§ Stated task: Only the lines between the line holding "Recreate this scene" and the line holding "from mathutils import Vector", both of those included, should be copied exactly; drop the pictures.

---------------

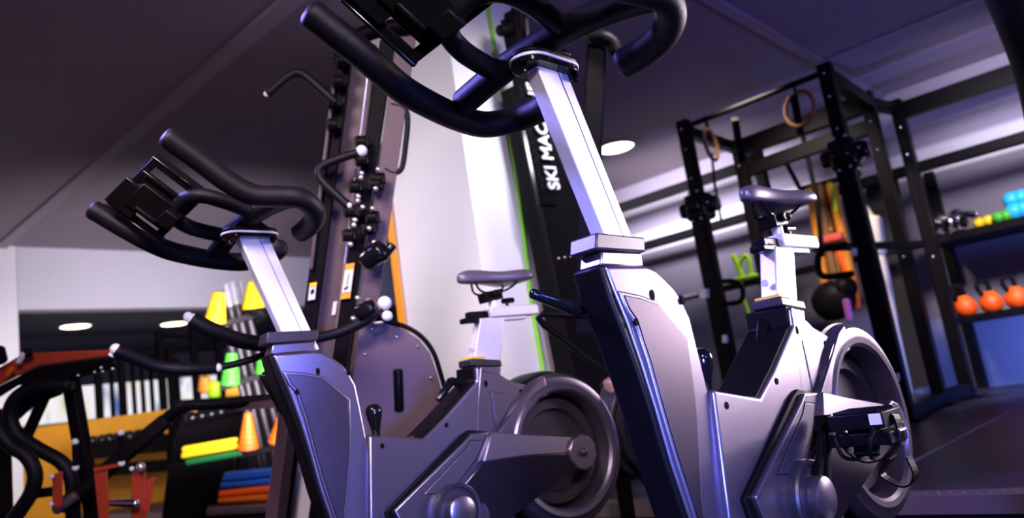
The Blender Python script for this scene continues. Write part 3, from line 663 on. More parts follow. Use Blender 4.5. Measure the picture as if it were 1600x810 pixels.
part('strip_rod', sk, M['mauve'], lambda b: cyl(b, PY(822, 30, SY - .06), PY(826, 75, SY - .06), .01))
part('rear_mast', sk, M['steel'], lambda b: hull_prism(b, [P(u, v, 3.3) for u, v in ((918, 58), (948, 62), (940, 260), (905, 260))], [P(u, v, 3.39) for u, v in ((918, 58), (948, 62), (940, 260), (905, 260))]), bev=.01)
part('mast_lower', sk, M['steel'], lambda b: hull_prism(b, [P(u, v, 3.3) for u, v in ((906, 258), (940, 258), (965, 520), (900, 520))], [P(u, v, 3.39) for u, v in ((906, 258), (940, 258), (965, 520), (900, 520))]))
part('mast_hook', sk, M['steel'], lambda b: tube(b, catmull([P(925, 60, 3.28), P(942, 58, 3.26), P(957, 66, 3.26), P(963, 80, 3.26)], 5), .03, 12))
part('base_plate', sk, M['steel'], lambda b: box(b, (L1.x - .1, SY - .25, .0), (xr0 + .3, SY + .15, .05)), bev=.01)
for i in range(6):
    part('indicator_dot', sk, M['amber'] if i == 5 else M['cream'], lambda b: ball(b, PY(873 + i * 9.5, 404 - i * 1.6, SY - .006), .0055 if i < 5 else .009, n=8))
cu = bpy.data.curves.new('lettering', 'FONT'); cu.body = 'SKI MACHINE'; cu.size = .13; cu.extrude = .003; cu.offset = .003; cu.space_character = 1.02
tmp = bpy.data.objects.new('tmp', cu); me = bpy.data.meshes.new_from_object(tmp); bpy.data.objects.remove(tmp)
me.name = 'lettering'; me.materials.append(M['white'])
lt = bpy.data.objects.new('lettering', me); C.objects.link(lt); lt.parent = sk
a0, a1_ = PY(872, 298, SY - .02), PY(820, 60, SY - .02)
up_ = (a1_ - a0).normalized(); nr = Vector((0, -1, 0)); side_ = up_.cross(nr).normalized()   # text x along up_, y to the left
yv = nr.cross(up_).normalized()
mw = Matrix(((up_.x, yv.x, nr.x, a0.x), (up_.y, yv.y, nr.y, a0.y - .012), (up_.z, yv.z, nr.z, a0.z), (0, 0, 0, 1)))
mw = mw @ Matrix.Diagonal((.70, .95, 1, 1))
lt.matrix_local = root_world(sk).inverted() @ mw

# ------------------------------------------------------------------ air bike partly hidden between the two exercise bikes
DA = 2.95
ab = T('fan_bike', 'dark fan bike with triangular tube handle, half hidden behind the two front bikes', 'exercise bike', Vector((P(980, 640, DA).x, P(980, 640, DA).y, 0)))
part('handle_tube', ab, M['steel'], lambda b: tube(b, [lz(935, 494, DA), lz(848, 491, DA), lz(841, 497, DA), lz(850, 508, DA), lz(900, 545, DA), lz(955, 588, DA), lz(985, 640, DA)], mp(DA, 5.5), 12))
def fan(b):
    c = lz(985, 655, DA); ax = (Vector(RT) * .8 - Vector(FW) * .6).normalized()
    u_ = Vector((0, 0, 1)); w_ = ax.cross(u_).normalized(); u_ = w_.cross(ax)
    for rr, hh in ((.20, .0), (.17, .03)):
        ring = [c + (u_ * math.cos(2 * PI * i / 32) + w_ * math.sin(2 * PI * i / 32)) * rr for i in range(32)]
        hull_prism(b, [q - ax * (.03 + hh) for q in ring], [q + ax * (.03 + hh) for q in ring])
part('fan_housing', ab, M['shell_dark'], fan, bev=.008)
part('crash_pad', ab, M['bronze'], lambda b: tube(b, [lz(955, 596, DA - .1), lz(961, 612, DA - .1), lz(966, 648, DA - .1)], mp(DA, 13), 16))
part('shin_guard', ab, M['blue'], lambda b: tube(b, catmull([lz(975, 612, DA - .25), lz(983, 640, DA - .25), lz(998, 672, DA - .25)], 5), mp(DA, 5), 10))
part('frame_tube', ab, M['steel'], lambda b: (tube(b, [lz(950, 600, DA), lz(962, 680, DA), ext(lz(950, 600, DA), lz(962, 680, DA), .03)], .03, 12), tube(b, [lz(985, 680, DA - .05), lz(1000, 735, DA - .05), lz(1020, 760, DA - .05)], .025, 12)))
part('floor_foot', ab, M['steel'], lambda b: box(b, (ab.location.x - .05, ab.location.y - .12, .0), (ab.location.x + .45, ab.location.y + .12, .06)), bev=.01)

# ------------------------------------------------------------------ training rig on the platform
ZR = 2.45
XF, XM, XB = 5.0, 5.9, 6.35
yB, yA = PX(1290, 110, XF).y, PX(1072, 215, XF).y
yD, yCm = PX(1390, 300, XM).y, PX(1167, 300, XM).y
yE = PX(1412, 210, XB).y; yF = PX(1196, 300, XB).y
rig = T('training_rig', 'black steel training rig of posts and pull-up beams on the raised floor', 'training rig', (XM, (yA + yB) / 2, ZP))
W = .085
def post(x, y, z1=ZR, z0=ZP, w=W): return lambda b: box(b, (x - w / 2, y - w / 2, z0), (x + w / 2, y + w / 2, z1))
PS = [(XF, yA), (XF, yB), (XM, yCm), (XM, yD), (XB, yF), (XB, yE)]
for x, y in PS:
    q = part('post', rig, M['steel'], post(x, y), bev=.006)
    part('foot_plate', q, M['steel'], lambda b: box(b, (x - .09, y - .09, ZP), (x + .09, y + .09, ZP + .012)))
    for z in (2.38, 2.22, 2.0, 1.2):
        part('bolt', q, M['bolt'], lambda b: ball(b, (x - W / 2, y, z), .010, n=8))
def hb(name, p_, q_, w_=.075, h_=.075, m='steel'): return part(name, rig, M[m], lambda b: beam(b, p_, q_, w_, h_), bev=.005)
part('pull_up_bar', rig, M['steel'], lambda b: cyl(b, (XF, yB, 2.40), (XF, yA, 2.40), .02))
hb('side_beam', (XF, yA, 2.37), (XM, yCm, 2.37)); hb('side_beam', (XM, yCm, 2.37), (XB, yF, 2.37))
hb('side_beam', (XF, yB, 2.37), (XM, yD, 2.37), .075, .09); hb('side_beam', (XM, yD, 2.37), (XB, yE, 2.37))
hb('cross_beam', (XM, yD, 2.37), (XM, yCm, 2.37), .08, .14)
hb('cross_beam', (XM, yD, 2.19), (XM, yCm, 2.17), .07, .11)
hb('wall_beam', (XB, yE, 2.35), (XB, -1.4, 2.35), .08, .13)
hb('wall_beam', (XB, yF, 2.33), (XB, 5.6, 2.33), .08, .09)
hb('foot_beam', (XM, yD, ZP + .06), (XB, yE, ZP + .06), .08, .09); hb('foot_beam', (XF, yB, ZP + .05), (XM, yD, ZP + .05), .08, .08)
hb('foot_beam', (XF, yA, ZP + .05), (XM, yCm, ZP + .05), .08, .08)
for u0, v0, u1, v1 in ((1148, 185, 1158, 250), (1240, 150, 1250, 205)):
    part('hanger', rig, M['steel'], lambda b: beam(b, PX(u0, v0, XF), PX(u1, v1, XF + .3), .05, .05))
for (x, y, u, v) in ((XF, yA, 1088, 326), (XF, yB, 1313, 245)):
    z = PX(u, v, x).z
    def clampb(b):
        box(b, (x - .085, y - .085, z - .10), (x + .085, y + .085, z + .10))
        box(b, (x - .13, y - .06, z - .05), (x + .13, y + .06, z + .06)); box(b, (x - .06, y - .15, z - .055), (x + .06, y + .15, z + .055))
    cb = part('roller_carriage', rig, M['gloss'], clampb, bev=.03, seg=3)
    for dy, dz in ((-.05, .10), (.02, .105), (-.04, -.10), (.03, -.105), (-.11, .0)):
        part('carriage_bolt', cb, M['bolt'], lambda b: ball(b, (x - .09, y + dy, z + dz), .011, n=8))
    part('sleeve', rig, M['steel'], lambda b: box(b, (x - .055, y - .035, ZP + .3), (x + .055, y + .070, z - .08)), bev=.01)
for u, v in ((1335, 394), (1133, 530), (1402, 590), (1407, 629)):
    part('reflector_tab', rig, M['white'], lambda b: beam(b, PX(u, v - 6, XF - .10), PX(u, v + 6, XF - .10), .045, .02), bev=.004)
part('landmine_peg', rig, M['white'], lambda b: (cyl(b, PX(1068, 464, XF - .08), PX(1092, 458, XF - .08), .014), beam(b, PX(1100, 452, XF - .08), PX(1101, 466, XF - .08), .05, .05)))
hb('spotter_bar', PX(1270, 388, XF + .3), PX(1440, 364 + 18, XF + .8), .05, .05)
def jloop(b): tube(b, catmull([PX(1322, 382, XF + .1), PX(1285, 390, XF + .1), PX(1278, 412, XF + .1), PX(1287, 432, XF + .1), PX(1332, 428, XF + .1)], 5), .022, 10)
part('dip_handle', rig, M['steel'], jloop)
def jloop2(b): tube(b, catmull([PX(1130, 440, XF), PX(1148, 440, XF), PX(1160, 452, XF), PX(1158, 470, XF), PX(1140, 475, XF), PX(1118, 476, XF)], 5), .018, 10)
part('dip_handle', rig, M['steel'], jloop2)
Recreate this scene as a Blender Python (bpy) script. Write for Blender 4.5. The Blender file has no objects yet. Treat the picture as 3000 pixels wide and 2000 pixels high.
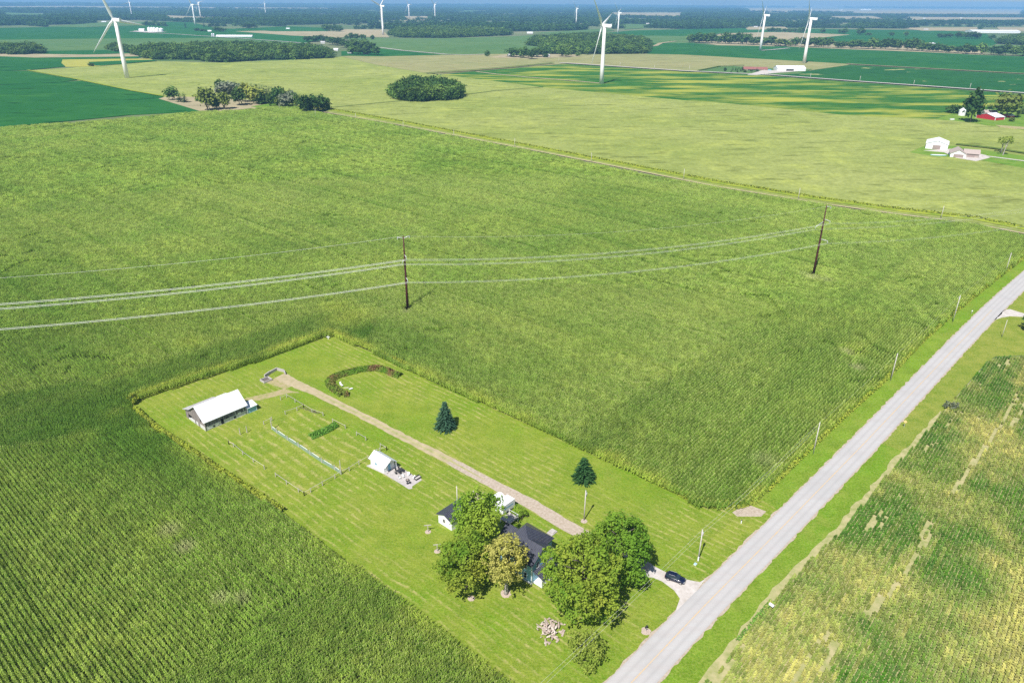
import bpy, math, random
import numpy as np
from mathutils import Vector

# ---------------------------------------------------------------- camera, sky, sun, exposure
sc = bpy.context.scene
COL = sc.collection
H = 115.0
CX, CY, F, HY, ROLL = 1500, 1000, 2100, 5, math.radians(0.36)
PITCH = math.atan((CY - HY) / F)
cam_d = bpy.data.cameras.new('camera')
cam_d.sensor_width = 36; cam_d.lens = 36 * F / 3000
cam_d.clip_start = 1; cam_d.clip_end = 60000
cam = bpy.data.objects.new('camera', cam_d); COL.objects.link(cam); sc.camera = cam
_right = Vector((math.cos(ROLL), math.sin(ROLL) * math.sin(PITCH), math.sin(ROLL) * math.cos(PITCH)))
_up = Vector((-math.sin(ROLL), math.cos(ROLL) * math.sin(PITCH), math.cos(ROLL) * math.cos(PITCH)))
_back = _right.cross(_up)
from mathutils import Matrix
cam.matrix_world = Matrix(((_right.x, _up.x, _back.x, 0), (_right.y, _up.y, _back.y, 0), (_right.z, _up.z, _back.z, H), (0, 0, 0, 1)))

SUN_EL, SUN_AZ = math.radians(53), math.radians(243.5)     # azimuth counted ccw from +x
world = bpy.data.worlds.new('World'); sc.world = world; world.use_nodes = True
wn = world.node_tree.nodes; wl = world.node_tree.links
bg = wn['Background']
sky = wn.new('ShaderNodeTexSky'); sky.sky_type = 'NISHITA'; sky.sun_disc = False
sky.sun_elevation = SUN_EL; sky.sun_rotation = math.radians(90) - SUN_AZ
sky.altitude = 200; sky.air_density = 1.0; sky.dust_density = 0.6; sky.ozone_density = 1.0
wl.new(sky.outputs[0], bg.inputs[0]); bg.inputs[1].default_value = 0.07
sun_d = bpy.data.lights.new('sun', 'SUN'); sun_d.energy = 5.0; sun_d.angle = math.radians(0.5); sun_d.color = (1.0, 0.965, 0.92)
sun = bpy.data.objects.new('sun', sun_d); COL.objects.link(sun)
sdir = Vector((math.cos(SUN_EL) * math.cos(SUN_AZ), math.cos(SUN_EL) * math.sin(SUN_AZ), math.sin(SUN_EL)))
sun.rotation_euler = sdir.to_track_quat('Z', 'Y').to_euler(); sun.location = (0, 0, 300)
sc.view_settings.view_transform = 'Standard'; sc.view_settings.look = 'None'
sc.view_settings.exposure = 0.5; sc.view_settings.gamma = 1
sc.cycles.use_denoising = False
sc.cycles.max_bounces = 6; sc.cycles.transparent_max_bounces = 8; sc.cycles.volume_bounces = 1
sc.cycles.diffuse_bounces = 3; sc.cycles.glossy_bounces = 2; sc.cycles.transmission_bounces = 3

# ---------------------------------------------------------------- pixel <-> ground helpers (3000x2000 frame)
def ray(x, y):
    X = x - CX; Y = CY - y
    X, Y = X * math.cos(ROLL) - Y * math.sin(ROLL), X * math.sin(ROLL) + Y * math.cos(ROLL)
    return (X, F * math.cos(PITCH) + Y * math.sin(PITCH), -F * math.sin(PITCH) + Y * math.cos(PITCH))
def P(x, y, z=0.0):
    d = ray(x, y); t = (z - H) / d[2]
    return Vector((d[0] * t, d[1] * t, z))
def proj(X, Y, Z):
    dz = Z - H
    zc = Y * math.cos(PITCH) - dz * math.sin(PITCH); yc = Y * math.sin(PITCH) + dz * math.cos(PITCH)
    a = F * X / zc; b = F * yc / zc
    c, s = math.cos(-ROLL), math.sin(-ROLL)
    return CX + a * c - b * s, CY - (a * s + b * c)
def height(base, top):
    B = P(*base); r = ray(*top)
    return H + math.hypot(B.x, B.y) * r[2] / math.hypot(r[0], r[1])
GA = math.radians(48.8)                                     # the road's direction; fields follow it
U = Vector((math.cos(GA), math.sin(GA), 0)); V = Vector((-math.sin(GA), math.cos(GA), 0))

# ---------------------------------------------------------------- object helpers
def tag(o, label=None, cat=None, group=None, kind=None):
    if label: o['label'] = label
    if cat: o['category'] = cat
    if group: o['group'] = group
    if kind: o['kind'] = kind
    return o
def empty(name, loc, rz=0, label=None, cat=None, group=None):
    o = bpy.data.objects.new(name, None); COL.objects.link(o)
    o.location = loc; o.rotation_euler = (0, 0, rz); o.empty_display_size = 0.5
    return tag(o, label, cat, group)
class MB:
    def __init__(s): s.v = []; s.f = []
    def add(s, vs, fs):
        n = len(s.v); s.v += [tuple(p) for p in vs]; s.f += [tuple(i + n for i in f) for f in fs]; return s
    def box(s, x0, x1, y0, y1, z0, z1):
        return s.add([(x0, y0, z0), (x1, y0, z0), (x1, y1, z0), (x0, y1, z0), (x0, y0, z1), (x1, y0, z1), (x1, y1, z1), (x0, y1, z1)],
                     [(0, 3, 2, 1), (4, 5, 6, 7), (0, 1, 5, 4), (1, 2, 6, 5), (2, 3, 7, 6), (3, 0, 4, 7)])
    def cbox(s, c, d, rz=0, tilt=0):
        n = len(s.v); s.box(-d[0] / 2, d[0] / 2, -d[1] / 2, d[1] / 2, -d[2] / 2, d[2] / 2)
        ca, sa = math.cos(rz), math.sin(rz); ct, st = math.cos(tilt), math.sin(tilt)
        for i in range(n, len(s.v)):
            x, y, z = s.v[i]; x, z = x * ct + z * st, -x * st + z * ct
            s.v[i] = (x * ca - y * sa + c[0], x * sa + y * ca + c[1], z + c[2])
        return s
    def prism(s, pts, z0, z1):
        n = len(pts)
        return s.add([(p[0], p[1], z0) for p in pts] + [(p[0], p[1], z1) for p in pts],
                     [tuple(range(n - 1, -1, -1)), tuple(range(n, 2 * n))] + [(i, (i + 1) % n, n + (i + 1) % n, n + i) for i in range(n)])
    def extr(s, pts, axis, a0, a1):
        """profile pts (h, z) swept along axis 'x' (pts are y,z) or 'y' (pts are x,z)"""
        n = len(pts); mk = (lambda p, a: (a, p[0], p[1])) if axis == 'x' else (lambda p, a: (p[0], a, p[1]))
        return s.add([mk(p, a0) for p in pts] + [mk(p, a1) for p in pts],
                     [tuple(range(n - 1, -1, -1)), tuple(range(n, 2 * n))] + [(i, (i + 1) % n, n + (i + 1) % n, n + i) for i in range(n)])
    def tube(s, pts, rad, seg=6, cap=True):
        pts = [Vector(p) for p in pts]; rs = rad if isinstance(rad, (list, tuple)) else [rad] * len(pts)
        rings = []
        for i, p in enumerate(pts):
            d = (pts[min(i + 1, len(pts) - 1)] - pts[max(i - 1, 0)]).normalized()
            a = Vector((0, 0, 1)) if abs(d.z) < 0.9 else Vector((1, 0, 0))
            x = d.cross(a).normalized(); y = d.cross(x)
            rings.append([p + (x * math.cos(2 * math.pi * k / seg) + y * math.sin(2 * math.pi * k / seg)) * rs[i] for k in range(seg)])
        vs = [q for r in rings for q in r]; fs = []
        for i in range(len(pts) - 1):
            for k in range(seg):
                fs.append((i * seg + k, i * seg + (k + 1) % seg, (i + 1) * seg + (k + 1) % seg, (i + 1) * seg + k))
        if cap: fs += [tuple(range(seg - 1, -1, -1)), tuple((len(pts) - 1) * seg + k for k in range(seg))]
        return s.add(vs, fs)
    def mesh(s, name, mat, smooth=False):
        me = bpy.data.meshes.new(name); me.from_pydata([tuple(v) for v in s.v], [], s.f)
        if mat: me.materials.append(mat)
        if smooth: me.polygons.foreach_set('use_smooth', [True] * len(me.polygons))
        me.update(); return me
    def build(s, name, mat, parent=None, smooth=False, fix=True):
        me = s.mesh(name, mat, smooth)
        if fix and len(s.f) < 4000:
            import bmesh
            bm = bmesh.new(); bm.from_mesh(me); bmesh.ops.recalc_face_normals(bm, faces=bm.faces); bm.to_mesh(me); bm.free()
        o = bpy.data.objects.new(name, me); COL.objects.link(o)
        if parent: o.parent = parent
        return o
def copy_tree(o, loc=None, rz=None, sc_=None, label=None):
    c = o.copy(); COL.objects.link(c)
    for ch in list(o.children):
        d = ch.copy(); COL.objects.link(d); d.parent = c
        for g in list(ch.children):
            e = g.copy(); COL.objects.link(e); e.parent = d
    if loc is not None: c.location = loc
    if rz is not None: c.rotation_euler = (0, 0, rz)
    if sc_ is not None: c.scale = sc_ if not isinstance(sc_, (int, float)) else (sc_,) * 3
    if label: c['label'] = label
    return c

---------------

§ Solution for this exercise:
Recreate this scene as a Blender Python (bpy) script. Write for Blender 4.5. The Blender file has no objects yet. Treat the picture as 3000 pixels wide and 2000 pixels high.
import bpy, math, random
import numpy as np
from mathutils import Vector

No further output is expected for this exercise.